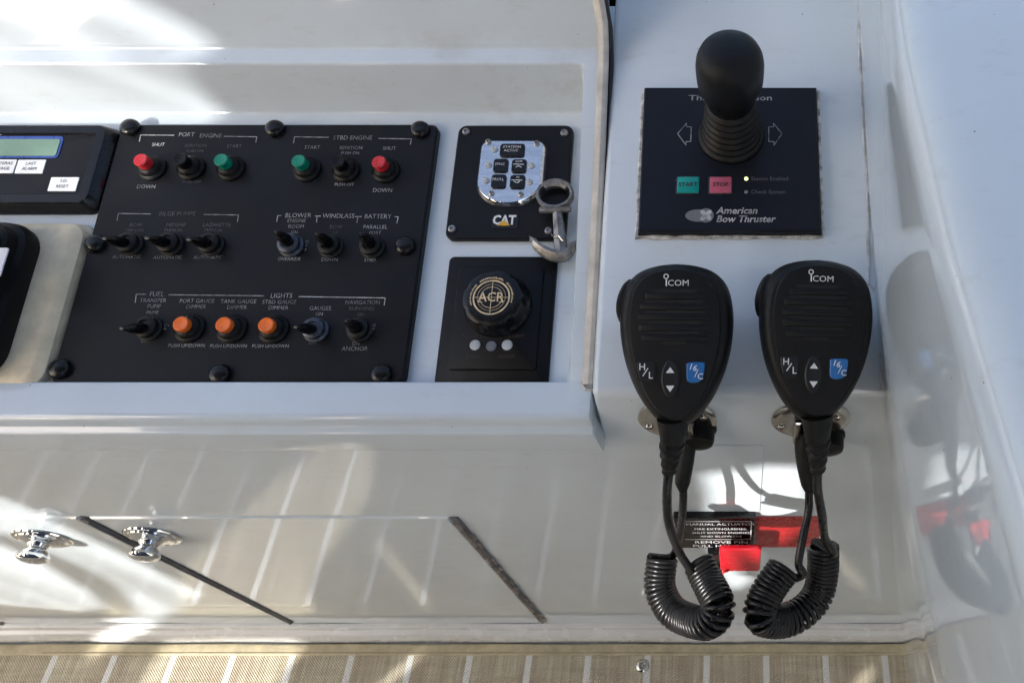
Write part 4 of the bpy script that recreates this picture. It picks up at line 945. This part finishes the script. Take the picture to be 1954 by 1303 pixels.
holes.append([back(onwall(*p)) for p in [(1342, 903), (1460, 887), (1538, 889), (1545, 984), (1482, 1040), (1446, 1000), (1442, 1050), (1404, 1095), (1440, 1102), (1398, 1128), (1366, 1090), (1345, 1000), (1352, 950)]])
holes.append([back(onwall(*p)) for p in [(1688, 1211), (1712, 1210), (1713, 1229), (1690, 1231)]])
holes.append([back(onwall(*p)) for p in [(846, 1205), (868, 1205), (866, 1226), (848, 1226)]])
def ensure(pts, ccw):
    ar = sum(pts[i - 1].x * pts[i].y - pts[i].x * pts[i - 1].y for i in range(len(pts)))
    return pts if (ar > 0) == ccw else pts[::-1]
CX0, CX1, CZ0, CZ1 = -2.15, 0.02, 0.04, 1.895
loops = [[Vector(p) for p in ((CX0, CZ0), (CX1, CZ0), (CX1, CZ1), (CX0, CZ1))]] + holes
pts_, edges_ = [], []
for l in loops:
    n0 = len(pts_); pts_ += [Vector((p.x, p.y)) for p in l]; edges_ += [(n0 + i, n0 + (i + 1) % len(l)) for i in range(len(l))]
cv, ce, cf, _, _, _ = geometry.delaunay_2d_cdt(pts_, edges_, [], 0, 1e-6)
def inpoly(p, l):
    r = False
    for i in range(len(l)):
        a_, b_ = l[i - 1], l[i]
        if (a_.y > p.y) != (b_.y > p.y) and p.x < (b_.x - a_.x) * (p.y - a_.y) / (b_.y - a_.y) + a_.x: r = not r
    return r
bm = B(); vf = [bm.verts.new((p.x, CY, p.y)) for p in cv]; vb = [bm.verts.new((p.x, CY - 0.0015, p.y)) for p in cv]
for f in cf:
    c_ = sum((cv[i] for i in f), Vector((0, 0))) / len(f)
    if any(inpoly(c_, h) for h in holes) or not inpoly(c_, loops[0]): continue
    bm.faces.new([vf[i] for i in f]); bm.faces.new([vb[i] for i in reversed(f)])
sun_blocker = struct(obj('sun_blocker', bm, M['blocker_dark'], smooth=0), 'unseen dark sheet behind the helm, its openings cut to shape the sun patches', 'sun_blocker')  # added out of view to block the sun except through its openings
def vinyl(nm, rot, sc, lo, hi):  # added pane whose uneven transparency puts streaks into the sunlight
    m = bpy.data.materials.new(nm); m.use_nodes = True; g = G(m)
    for n in list(g.N): g.N.remove(n)
    out = g.N.new('ShaderNodeOutputMaterial'); tr = g.N.new('ShaderNodeBsdfTransparent')
    tc = g.N.new('ShaderNodeTexCoord').outputs['Object']
    mp = g.N.new('ShaderNodeMapping'); mp.inputs['Rotation'].default_value = (0, R(rot), 0); g.K.new(tc, mp.inputs['Vector'])
    n = g.noise(g.scale(mp.outputs['Vector'], sc), 1.0, 3, 0.45)
    g.K.new(g.mix(g.map(n, 0.38, 0.60), (lo, lo, lo, 1), (hi, hi, hi, 1)), tr.inputs['Color'])
    g.K.new(tr.outputs[0], out.inputs['Surface']); return m
for z0_, z1_, vm in ((0.85, 1.33, vinyl('upright_streaks', 0, (20, 1, 1.6), 0.48, 1.0)), (1.332, CZ1, vinyl('slanted_streaks', -33, (2.6, 1, 34), 0.17, 0.50))):
    bm = B(); bm.faces.new([bm.verts.new((x, CY - 0.004, z)) for x, z in ((CX0, z0_), (-1.0, z0_), (-1.0, z1_), (CX0, z1_))])
    obj('streak_pane', bm, vm, sun_blocker, 0)
bm = B(); prism(bm, rrect(3.9, 1.16, 0.15, 6, 0.35, -0.30), [(1.90, 0.02), (1.92, 0), (1.96, 0), (1.98, 0.03)])  # unseen roof, added and sized to cut the sky light
struct(obj('shade_roof', bm, M['roof_grey'], smooth=40), 'unseen grey roof added to shade the helm', 'roof')
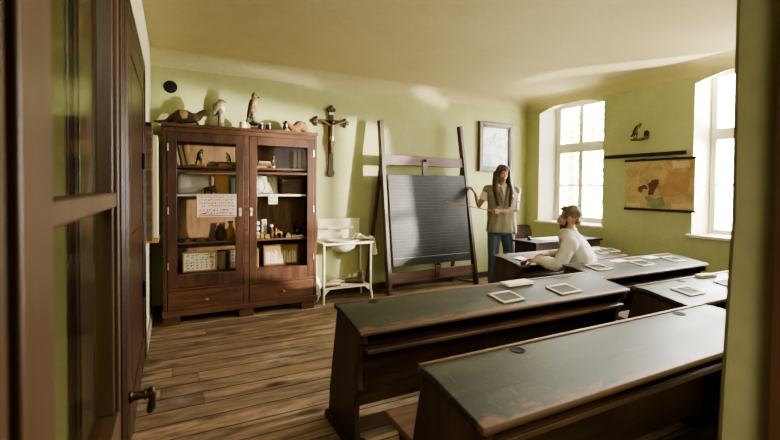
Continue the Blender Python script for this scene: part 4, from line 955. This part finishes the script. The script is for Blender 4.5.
for i, (px, py_) in enumerate(((614, 260), (648, 257))):
    p, t = on_desk('D4', px, py_); o = thing('loose_paper', ['white paper sheet at the back edge of the row desk, left one', 'white paper sheet at the back edge of the row desk, right one'][i], 'paper', (p.x, 2.55, .7205), (0, 0, .04))
    bm = nb(); b2(bm, (-.09, -.04, 0), (.09, .05, .0012)); build('sheet', bm, 'paperw', o); bm = nb(); b2(bm, (-.08, -.035, .0012), (.085, .045, .0022)); build('second_sheet', bm, 'paper', o)
p = on_desk('D3', 523.5, 258.8)[0]
o = thing('paper', 'white paper sheet under the hands of the seated man', 'paper', p+V(0, 0, .0015)); o.rotation_euler = (TILT, 0, .35)
bm = nb(); b2(bm, (-.09, -.065, 0), (.09, .065, .0012)); build('sheet', bm, 'paperw', o)

# teacher's table in the corner
o = thing('corner_table', 'brown panelled teacher table in the corner under the left window', 'table', (4.52, 3.9, 0))
x0, x1, y0, y1, h = 3.885, 5.12, 3.69, 4.10, .75
def tl_(x, y, z): return V(x-4.52, y-3.9, z)
bm = nb(); b2(bm, tl_(x0, y0, h-.028), tl_(x1, y1, h)); build('top', bm, 'top', o, bevel=.005)
bm = nb(); b2(bm, tl_(x0+.03, y0+.02, .22), tl_(x1-.03, y0+.04, h-.03)); build('front_panel', bm, 'easelx', o, bevel=.004)
for a in (x0+.03, x1-.055): bm = nb(); b2(bm, tl_(a, y0+.042, .10), tl_(a+.025, y1-.03, h-.03)); build('side_panel', bm, 'desks', o, bevel=.004)
for a in (x0+.03, x1-.08):
    for b in (y0+.03, y1-.08): bm = nb(); loft(bm, [[tl_(a+.008, b+.008, 0), tl_(a+.04, b+.008, 0), tl_(a+.04, b+.04, 0), tl_(a+.008, b+.04, 0)], [tl_(a, b, .25), tl_(a+.05, b, .25), tl_(a+.05, b+.05, .25), tl_(a, b+.05, .25)]]); build('leg', bm, 'desks', o, bevel=.003)
o = thing('paper_pile', 'pale sheet of paper spread on the corner table by the window', 'papers', (4.42, 3.92, .751), (0, 0, .05))
bm = nb(); b2(bm, (-.25, -.12, 0), (.25, .12, .003)); build('sheet', bm, 'paper', o); bm = nb(); b2(bm, (-.23, -.10, .003), (.2, .1, .005)); build('second_sheet', bm, 'paperw', o)
o = thing('ink_bottle', 'small dark blue bottle at the left end of corner table', 'bottle', (4.02, 3.92, .751)); bm = nb(); lathe(bm, [(.028, 0), (.03, .02), (.015, .03), (.015, .035), (0, .035)]); build('body', bm, plain('dark blue glass', '#1d2a33', '#2a3a44', 4, .2), o); bm = nb(); lathe(bm, [(.017, .035), (.017, .045), (0, .046)]); build('cap', bm, 'steel', o)
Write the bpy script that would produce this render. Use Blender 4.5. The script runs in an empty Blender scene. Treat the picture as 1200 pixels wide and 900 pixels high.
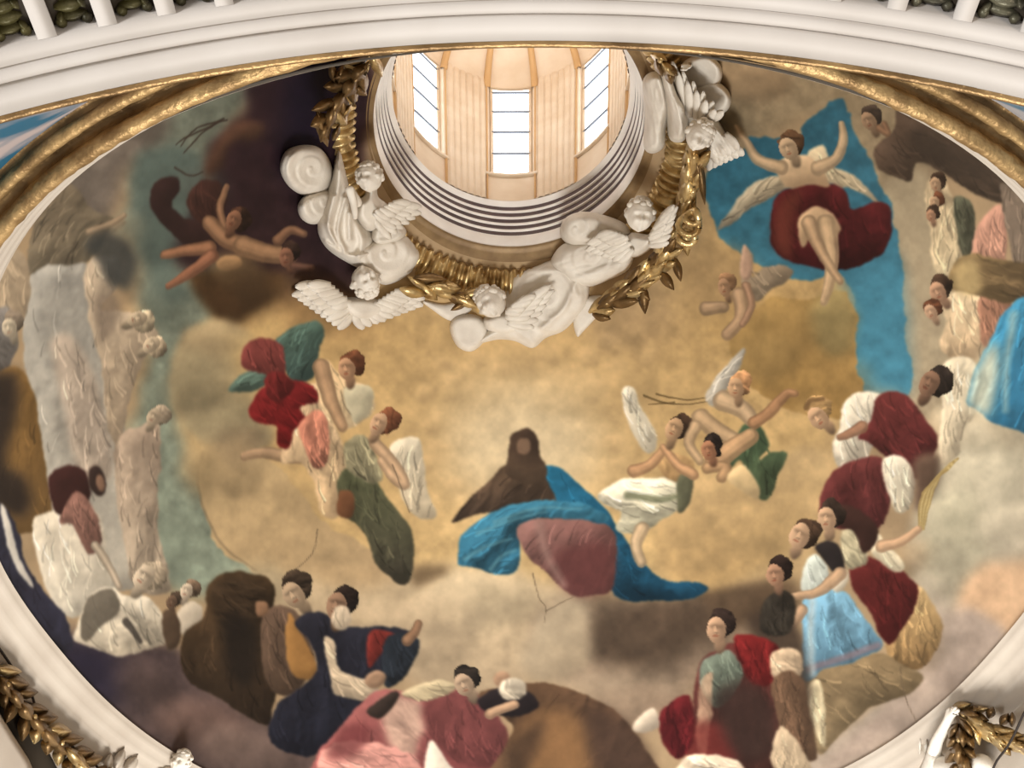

*What you need to do*
Find each line holding "Write". Copy it out.

*Solution*
Write part 4 of the bpy script that recreates this picture. It picks up at line 945. This part finishes the script. Take the picture to be 1954 by 1303 pixels.
Write the bpy script that would produce this render. Use Blender 4.5. The script runs in an empty Blender scene. Treat the picture as 1200 pixels wide and 900 pixels high.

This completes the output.